Helene Cixous (1937-) - Key Figures in Literary Theory

The Blackwell Guide to Literary Theory - Gregory Castle 2007

Helene Cixous (1937-)
Key Figures in Literary Theory

Helene Cixous was born in Oran, Algeria. She studied in France and completed her doctorate in 1968. In the next year she published her dissertation, The Exile of James Joyce. She began teaching at the Universite de Bordeaux and held positions at the Sorbonne and the University of Paris X (Nanterre). A year after the student uprisings in May 1968, Cixous was put in charge of developing curriculum for the new experimental University of Paris VIII (Vincennes). Along with Tzvetan Todorov and Gerard Genette, Cixous started Poetique, a journal for new criticism and theory.

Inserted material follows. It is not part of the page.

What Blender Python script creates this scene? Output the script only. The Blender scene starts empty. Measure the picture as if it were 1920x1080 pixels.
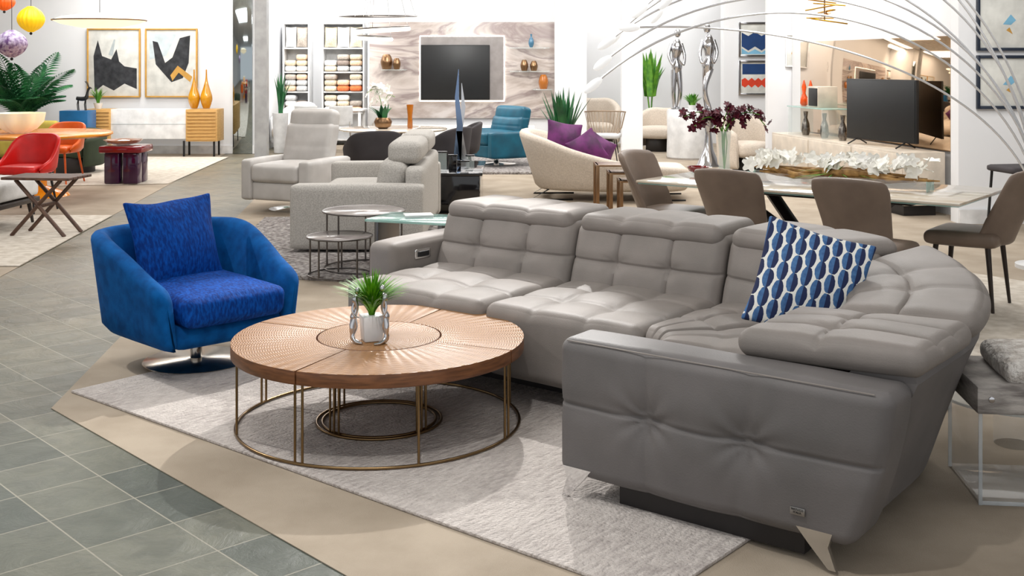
import bpy, bmesh, math, random
from mathutils import Vector, Matrix, noise, Euler
from math import sin, cos, pi, radians, exp, sqrt, atan2
random.seed(7)
SC=bpy.context.scene
# surveyed camera: height 1.6 m, level, focal 2150 px on a 1920 px wide frame, horizon at row 116
F=2150.0; H=1.6; HY=116.0
def G(px,py,z=0.0):
    Y=(H-z)*F/(py-HY); return ((px-960)/F*Y, Y)
def XZ(px,py,Y): return ((px-960)/F*Y, Y, H-(py-HY)/F*Y)
# ---------------------------------------------------------------- materials
def lin(c):
    o=[]
    for v in c[:3]:
        v=v/255.0
        o.append(v/12.92 if v<=.04045 else ((v+.055)/1.055)**2.4)
    return (o[0],o[1],o[2],1)
MATS={}
def newmat(n):
    m=bpy.data.materials.new(n); m.use_nodes=True
    nt=m.node_tree; return m,nt,nt.nodes['Principled BSDF']
def mapping(nt,st=(1,1,1),rz=0):
    tc=nt.nodes.new('ShaderNodeTexCoord'); mp=nt.nodes.new('ShaderNodeMapping')
    mp.inputs['Scale'].default_value=st; mp.inputs['Rotation'].default_value=(0,0,rz)
    nt.links.new(tc.outputs['Object'],mp.inputs['Vector']); return mp.outputs['Vector']
def mat(n,c,r=.5,m=0,c2=None,sc=6,bump=0,bsc=60,st=(1,1,1),emi=0,tr=0,sheen=0,coat=0,det=4,ior=1.45,bd=.01,lo=.35,hi=.65,alpha=1,spec=.5):
    if n in MATS: return MATS[n]
    M,nt,b=newmat(n); MATS[n]=M
    b.inputs['Base Color'].default_value=lin(c); b.inputs['Roughness'].default_value=r; b.inputs['Metallic'].default_value=m
    b.inputs['IOR'].default_value=ior; b.inputs['Alpha'].default_value=alpha; b.inputs['Specular IOR Level'].default_value=spec
    if tr: b.inputs['Transmission Weight'].default_value=tr
    if sheen: b.inputs['Sheen Weight'].default_value=sheen; b.inputs['Sheen Tint'].default_value=lin(c2 or c)
    if coat: b.inputs['Coat Weight'].default_value=coat; b.inputs['Coat Roughness'].default_value=.08
    if emi: b.inputs['Emission Color'].default_value=lin(c); b.inputs['Emission Strength'].default_value=emi
    v=None
    if c2 is None and not tr and not m: c2=tuple(x*.9 for x in c)
    if c2:
        v=mapping(nt,st)
        t=nt.nodes.new('ShaderNodeTexNoise'); t.inputs['Scale'].default_value=sc; t.inputs['Detail'].default_value=det
        nt.links.new(v,t.inputs['Vector'])
        cr=nt.nodes.new('ShaderNodeValToRGB'); cr.color_ramp.elements[0].position=lo; cr.color_ramp.elements[1].position=hi
        cr.color_ramp.elements[0].color=lin(c); cr.color_ramp.elements[1].color=lin(c2)
        nt.links.new(t.outputs['Fac'],cr.inputs['Fac']); nt.links.new(cr.outputs['Color'],b.inputs['Base Color'])
    if bump:
        if v is None: v=mapping(nt,st)
        t=nt.nodes.new('ShaderNodeTexNoise'); t.inputs['Scale'].default_value=bsc; t.inputs['Detail'].default_value=3
        nt.links.new(v,t.inputs['Vector'])
        bp=nt.nodes.new('ShaderNodeBump'); bp.inputs['Strength'].default_value=bump; bp.inputs['Distance'].default_value=bd
        nt.links.new(t.outputs['Fac'],bp.inputs['Height']); nt.links.new(bp.outputs['Normal'],b.inputs['Normal'])
    return M
def mth(nt,op,a,b=None):
    n=nt.nodes.new('ShaderNodeMath'); n.operation=op
    for i,x in enumerate((a,b)):
        if x is None: continue
        if isinstance(x,(int,float)): n.inputs[i].default_value=x
        else: nt.links.new(x,n.inputs[i])
    return n.outputs[0]
def mixc(nt,f,a,b):
    n=nt.nodes.new('ShaderNodeMix'); n.data_type='RGBA'
    if isinstance(f,(int,float)): n.inputs[0].default_value=f
    else: nt.links.new(f,n.inputs[0])
    for i,x in ((6,a),(7,b)):
        if isinstance(x,tuple): n.inputs[i].default_value=lin(x)
        else: nt.links.new(x,n.inputs[i])
    return n.outputs[2]
def sep(nt,v):
    s=nt.nodes.new('ShaderNodeSeparateXYZ'); nt.links.new(v,s.inputs[0]); return s.outputs
def slate():
    M,nt,b=newmat('slate_tiles'); v=mapping(nt,(1,1,1),radians(47))
    br=nt.nodes.new('ShaderNodeTexBrick'); br.offset=0; br.inputs['Scale'].default_value=1
    br.inputs['Brick Width'].default_value=.31; br.inputs['Row Height'].default_value=.31; br.inputs['Bias'].default_value=-.1
    br.inputs['Mortar Size'].default_value=.0032; br.inputs['Mortar Smooth'].default_value=.1
    br.inputs['Color1'].default_value=lin((74,81,73)); br.inputs['Color2'].default_value=lin((114,114,100)); br.inputs['Mortar'].default_value=lin((90,90,90))
    nt.links.new(v,br.inputs['Vector'])
    no=nt.nodes.new('ShaderNodeTexNoise'); no.inputs['Scale'].default_value=1.1; no.inputs['Detail'].default_value=6; nt.links.new(v,no.inputs['Vector'])
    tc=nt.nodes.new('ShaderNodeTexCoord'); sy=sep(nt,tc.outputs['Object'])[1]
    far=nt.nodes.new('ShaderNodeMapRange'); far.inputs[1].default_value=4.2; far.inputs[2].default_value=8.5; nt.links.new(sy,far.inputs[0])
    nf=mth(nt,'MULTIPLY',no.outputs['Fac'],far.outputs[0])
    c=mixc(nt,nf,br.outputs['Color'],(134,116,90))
    n2=nt.nodes.new('ShaderNodeTexNoise'); n2.inputs['Scale'].default_value=6; n2.inputs['Detail'].default_value=11; n2.inputs['Roughness'].default_value=.65; n2.inputs['Distortion'].default_value=.8; nt.links.new(v,n2.inputs['Vector'])
    mr=nt.nodes.new('ShaderNodeMapRange'); mr.inputs[1].default_value=.4; mr.inputs[2].default_value=.7; mr.inputs[4].default_value=.5; nt.links.new(n2.outputs['Fac'],mr.inputs[0])
    c=mixc(nt,mr.outputs[0],c,(56,62,56))
    c=mixc(nt,mth(nt,'MULTIPLY',br.outputs['Fac'],.75),c,(156,152,136))
    nt.links.new(c,b.inputs['Base Color']); b.inputs['Roughness'].default_value=.42; b.inputs['Specular IOR Level'].default_value=.35
    bp=nt.nodes.new('ShaderNodeBump'); bp.inputs['Strength'].default_value=.8; bp.inputs['Distance'].default_value=.012
    h=mth(nt,'SUBTRACT',n2.outputs['Fac'],mth(nt,'MULTIPLY',br.outputs['Fac'],.4)); nt.links.new(h,bp.inputs['Height']); nt.links.new(bp.outputs['Normal'],b.inputs['Normal'])
    return M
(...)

Cixous was part of a generation of theorists on the rise during the turbulent 1960s. Her peers and colleagues at this time were Michel Foucault, Jacques Derrida, Roland Barthes, Julia Kristeva, and a host of others teaching in universities across France. She was especially close to Derrida, also born in Algeria of Jewish background. Cixous's literary theory was boldly innovative, as were her fiction and drama. In all of her writings, she resists the patriarchal power behind Western philosophical and theoretical traditions. “The Laugh of the Medusa” (1975) and Three Steps on the Ladder of Writing (1990) articulate her critique of these traditions and advocate an alternative discourse form, ECRITURE FEMININE (feminine writing, writing the body). The Newly Born Woman (1975), written with Catherine Clement, reconsiders the Freudian scenario in which the little girl seduces her father and suggests that it needs to be rewritten in terms of women seeking new representational forms based on their own “libidinal economies.” Her later theoretical work focuses on aesthetics, epistemology, and ethics.

Throughout the 1970s and ’80s, Cixous created innovative fictions like The Book of Promethea (1983), which shows the influence in her writing of Ukraine-born Brazilian novelist Clarise Lispector. Cixous’ dramatic work also underwent a shift at this time after meeting Ariane Mnouch- kine, experimental director at the Theatre du Soleil to which she contributed several plays, including The Terrible but Unfinished Story of Norodom Sihanouk, King of Cambodia (produced in 1985), that explored the nature of power, responsibility, and memory. Cixous continues to write fiction and theory. In 2000, she published a collection of memoirs, Daydreams of the Wild Woman.

SELECTED BIBLIOGRAPHY

Cixous, Helene. “Coming to Writing” and Other Essays. Ed. Deborah Jenson, Trans. Sarah Cornell, Deborah Jenson, Ann Liddle, Susan Sellers. Cambridge, MA: Harvard University Press, 1992.

---- . The Helene Cixous Reader. Ed. Susan Sellers. New York Routledge, 1994. . “The Laugh of the Medusa.” Signs 1.4 (Summer 1976): 875-93.

---- . Three Steps on the Ladder of Writing. Trans. Susan Sellers. New York: Columbia University Press, 1993.

---- and Catherine Clement. The Newly Born Woman. Trans. Betsy Wing. Minneapolis: University of Minnesota Press, 1986.